Saturday, January 04, 2014

This Week in Texas Methodist History  January 5



Annual Conference Meets in Houston for First Time  January 7, 1846

Houston has been the site of the Texas Annual Conference many, many more times than any other city.  For many Texas Methodists Houston and Annual Conference go together.  

The first session of Annual Conference to meet in Houston was also one of the most consequential and occurred during exciting times. Exactly one week before, on December 29, the U. S. Congress accepted the proposed state constitution and admitted Texas to the Union.  The Republic of Texas was no more.  The Lone Star Republic became the Lone Star State.   

As Texas was joining the Union, Texas Methodists were leaving the Methodist Episcopal Church and joining the Methodist Episcopal Church South.  

The presiding bishop for this, the sixth Annual Conference, was Joshua Soule who was making his only episcopal visit to Texas during his long and distinguished career.  Soule was the most revered bishop of his generation, especially among Southern Methodists.  

In addition to the usual conference business of ordination, committee reports, and worship, the conference members also had to vote on a resolution in which they expressed their intention to cast their lot with the MECS.  The enabling resolution is far too long to reproduce here, but here are few key articles:

3rd. . .we repudiate the idea of secession in any schismatic or offensive sense of the phrase, as we neither give up or surrender any thing we have received as constituting any part of Methodism
. . .
4th. . .we are satisfied with our Book of Discipline as it is, and than we will not tolerate any changes whatsoever. . .

6th. . .it is our desire to cultivate and maintain paternal relations with our brethren of the North. And we do most sincerely deprecate the continuance of paper warfare, either by editors or correspondents, in our official church papers. . .

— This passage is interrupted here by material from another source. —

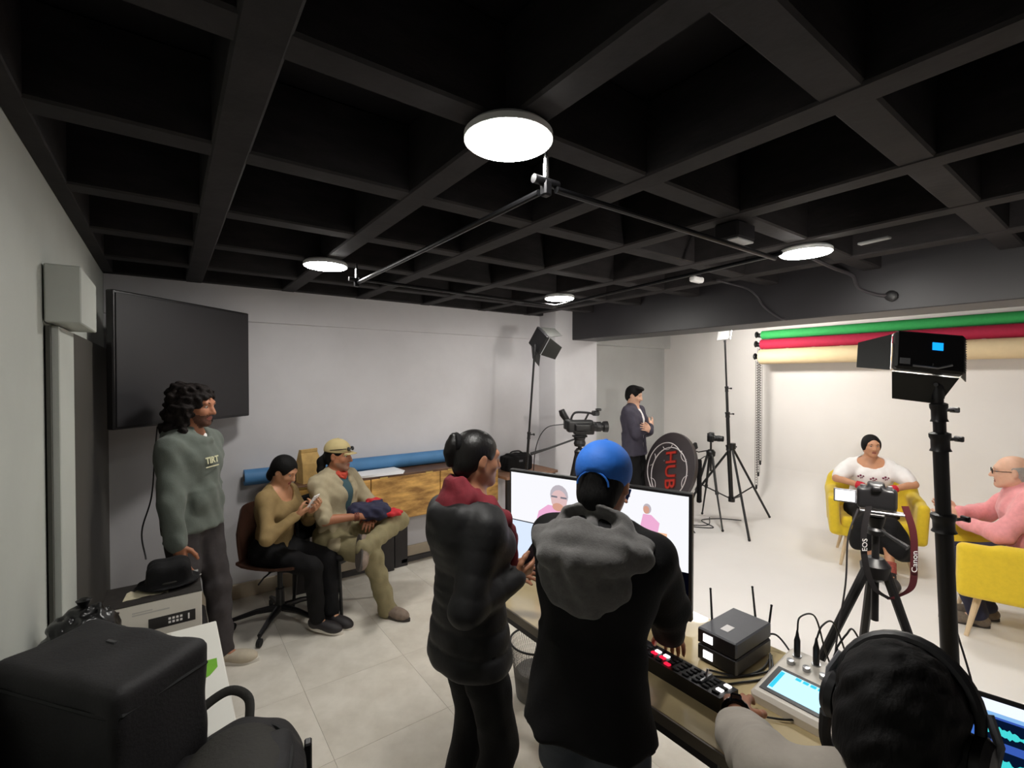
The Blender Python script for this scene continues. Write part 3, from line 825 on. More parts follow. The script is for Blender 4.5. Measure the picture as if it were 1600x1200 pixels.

8th . . .we properly appreciate the conservative course pursued by  the Bench of Bishops

The Annual Conference voted favorably for the resolution and elected Robert Alexander and Chauncey Richardson as delegates to the MECS General Conference to be held at Petersburg, Virginia, in May.  Bishop Soule read the appointments, adjourned the Conference and departed for Marshall, the site of the Eastern Texas (later East Texas) Annual Conference.  

Mrs. Soule had accompanied the Bishop, and they decided to go to Marshall by boat.  They left Houston for Galveston, then sailed to New Orleans and up the Mississippi River and Red River to Marshall.   When they arrived, they learned that Littleton Fowler had died the week before.  

Monumental changes were occurring.  Annexation to the United States was followed by war with Mexico and an increase in the federal presence in Texas.  The creation of the MECS meant ecclesiastical changes in episcopal leadership, publishing, and source of preacher transfers. (Before 1846 there was a steady stream of preachers transferring from the Ohio Valley to Texas. After 1846, that stream slowed.).  Littleton Fowler’s death meant the end of an era.  –But a new era in Texas Methodism was beginning.